Priests and their families were subject to severe persecution.  A priest's children were barred from middle or higher schools or from state employment unless they renounced and broke off all connections with their fathers.  Priests were disenfranchised along with criminals and the insane.  They were also denied ration cards, often necessary for survival in periods of shortage. [Peter Hitchens, The Rage Against God: How Atheism Led Me to Faith (Grand Rapids: Zondervan, 2010), p. 180f.] 
Why would one connect Soviet totalitarianism and ruthless persecution of Christians with today's secular materialists?  Both alike were and are militantly atheistic.  It should come as no surprise, then, that well respected scholars, such as Humphrey openly advocate state control over parents to ensure that all speech in the home conforms to secular materialist atheism.  That is why Peter Hitchens speaks of the "totalitarian intolerance of the new atheists".  It is a fair representation. 
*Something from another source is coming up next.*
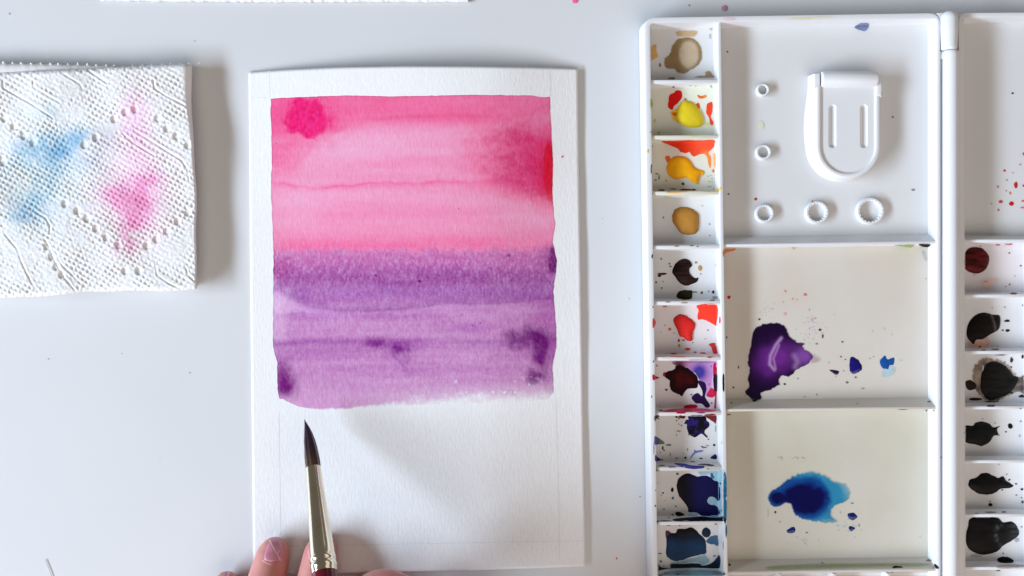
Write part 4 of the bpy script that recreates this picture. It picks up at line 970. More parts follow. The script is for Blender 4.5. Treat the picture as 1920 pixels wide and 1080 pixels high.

We are certain of this: materialist, evolutionist atheism can only succeed in human history by the power of the gun.  It is an inane, conflicted and barren ideology.  It is ultimately irrational.  Unable to win and maintain control of hearts and minds by peaceful means it must turn inevitably to the gun and to the power of a totalitarian state to gain and continue control.  Dawkins and Humphrey are channelling Lenin and Stalin, Mao and Pol Pot.  It is one of the great ironies of the decade that Humphrey first gave this speech to Amnesty International--a group ostensibly dedicated to fighting against state oppression everywhere.  The fact that Humphrey's propositions were not publicly repudiated on the spot tells us that they have lots of fellow travellers--in place where one would not expect them.

The course to violent overthrow and seizure of power tends to follow a well-trodden path: demonise something as oppressive, cruel, and destructive.  Promise that if the demons were removed, all our problems would dissipate or dissolve into facile solutions. Then, for the sake of peace, the sake of truth, and for the love of fellow men all the principled and courageous must stand up to fight.  Right now, the demon is Jesus Christ and His people are the enemy.  They are the pathological child abusers of our time . . . or so the propaganda runs.